[Entries with scene source code]
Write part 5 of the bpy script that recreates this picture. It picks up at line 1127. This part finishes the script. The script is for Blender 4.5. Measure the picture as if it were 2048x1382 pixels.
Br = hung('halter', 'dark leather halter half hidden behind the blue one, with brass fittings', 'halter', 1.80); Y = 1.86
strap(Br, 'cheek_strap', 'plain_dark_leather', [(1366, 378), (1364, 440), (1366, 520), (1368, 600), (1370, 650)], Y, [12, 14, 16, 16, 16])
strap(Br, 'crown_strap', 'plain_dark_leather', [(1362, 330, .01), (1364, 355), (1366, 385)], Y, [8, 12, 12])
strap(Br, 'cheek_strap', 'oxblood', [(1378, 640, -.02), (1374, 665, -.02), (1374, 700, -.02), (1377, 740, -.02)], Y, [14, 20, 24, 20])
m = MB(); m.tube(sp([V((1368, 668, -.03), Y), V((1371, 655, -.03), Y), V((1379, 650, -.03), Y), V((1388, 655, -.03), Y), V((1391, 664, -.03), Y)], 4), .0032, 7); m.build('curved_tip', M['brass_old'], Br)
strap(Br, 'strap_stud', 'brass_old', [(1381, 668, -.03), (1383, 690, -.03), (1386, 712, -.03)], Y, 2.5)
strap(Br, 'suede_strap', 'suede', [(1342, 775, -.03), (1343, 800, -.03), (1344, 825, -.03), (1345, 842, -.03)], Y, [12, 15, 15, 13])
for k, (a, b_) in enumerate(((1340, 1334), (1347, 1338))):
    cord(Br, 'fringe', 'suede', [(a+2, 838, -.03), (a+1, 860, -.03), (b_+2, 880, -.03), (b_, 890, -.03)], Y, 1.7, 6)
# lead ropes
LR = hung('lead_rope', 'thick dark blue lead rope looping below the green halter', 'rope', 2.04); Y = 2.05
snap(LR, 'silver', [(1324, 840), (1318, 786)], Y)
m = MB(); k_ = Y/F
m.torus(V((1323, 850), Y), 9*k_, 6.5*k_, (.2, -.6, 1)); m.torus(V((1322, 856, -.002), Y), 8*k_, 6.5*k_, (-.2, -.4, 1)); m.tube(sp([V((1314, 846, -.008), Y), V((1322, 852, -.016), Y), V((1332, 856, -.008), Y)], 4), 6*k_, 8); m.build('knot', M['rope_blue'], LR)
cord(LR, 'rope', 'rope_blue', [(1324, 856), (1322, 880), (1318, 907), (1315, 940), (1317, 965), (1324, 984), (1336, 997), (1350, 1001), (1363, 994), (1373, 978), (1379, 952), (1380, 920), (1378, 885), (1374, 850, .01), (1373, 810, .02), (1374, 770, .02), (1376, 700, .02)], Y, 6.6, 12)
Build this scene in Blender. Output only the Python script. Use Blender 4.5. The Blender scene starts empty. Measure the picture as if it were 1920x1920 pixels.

What the exercise asks
Please give back all of the records exactly as written.

Response to the exercise
Write part 5 of the bpy script that recreates this picture. It picks up at line 1127. This part finishes the script. The script is for Blender 4.5. Measure the picture as if it were 2048x1382 pixels.
Br = hung('halter', 'dark leather halter half hidden behind the blue one, with brass fittings', 'halter', 1.80); Y = 1.86
strap(Br, 'cheek_strap', 'plain_dark_leather', [(1366, 378), (1364, 440), (1366, 520), (1368, 600), (1370, 650)], Y, [12, 14, 16, 16, 16])
strap(Br, 'crown_strap', 'plain_dark_leather', [(1362, 330, .01), (1364, 355), (1366, 385)], Y, [8, 12, 12])
strap(Br, 'cheek_strap', 'oxblood', [(1378, 640, -.02), (1374, 665, -.02), (1374, 700, -.02), (1377, 740, -.02)], Y, [14, 20, 24, 20])
m = MB(); m.tube(sp([V((1368, 668, -.03), Y), V((1371, 655, -.03), Y), V((1379, 650, -.03), Y), V((1388, 655, -.03), Y), V((1391, 664, -.03), Y)], 4), .0032, 7); m.build('curved_tip', M['brass_old'], Br)
strap(Br, 'strap_stud', 'brass_old', [(1381, 668, -.03), (1383, 690, -.03), (1386, 712, -.03)], Y, 2.5)
strap(Br, 'suede_strap', 'suede', [(1342, 775, -.03), (1343, 800, -.03), (1344, 825, -.03), (1345, 842, -.03)], Y, [12, 15, 15, 13])
for k, (a, b_) in enumerate(((1340, 1334), (1347, 1338))):
    cord(Br, 'fringe', 'suede', [(a+2, 838, -.03), (a+1, 860, -.03), (b_+2, 880, -.03), (b_, 890, -.03)], Y, 1.7, 6)
# lead ropes
LR = hung('lead_rope', 'thick dark blue lead rope looping below the green halter', 'rope', 2.04); Y = 2.05
snap(LR, 'silver', [(1324, 840), (1318, 786)], Y)
m = MB(); k_ = Y/F
m.torus(V((1323, 850), Y), 9*k_, 6.5*k_, (.2, -.6, 1)); m.torus(V((1322, 856, -.002), Y), 8*k_, 6.5*k_, (-.2, -.4, 1)); m.tube(sp([V((1314, 846, -.008), Y), V((1322, 852, -.016), Y), V((1332, 856, -.008), Y)], 4), 6*k_, 8); m.build('knot', M['rope_blue'], LR)
cord(LR, 'rope', 'rope_blue', [(1324, 856), (1322, 880), (1318, 907), (1315, 940), (1317, 965), (1324, 984), (1336, 997), (1350, 1001), (1363, 994), (1373, 978), (1379, 952), (1380, 920), (1378, 885), (1374, 850, .01), (1373, 810, .02), (1374, 770, .02), (1376, 700, .02)], Y, 6.6, 12)
Build this scene in Blender. Output only the Python script. Use Blender 4.5. The Blender scene starts empty. Measure the picture as if it were 1920x1920 pixels.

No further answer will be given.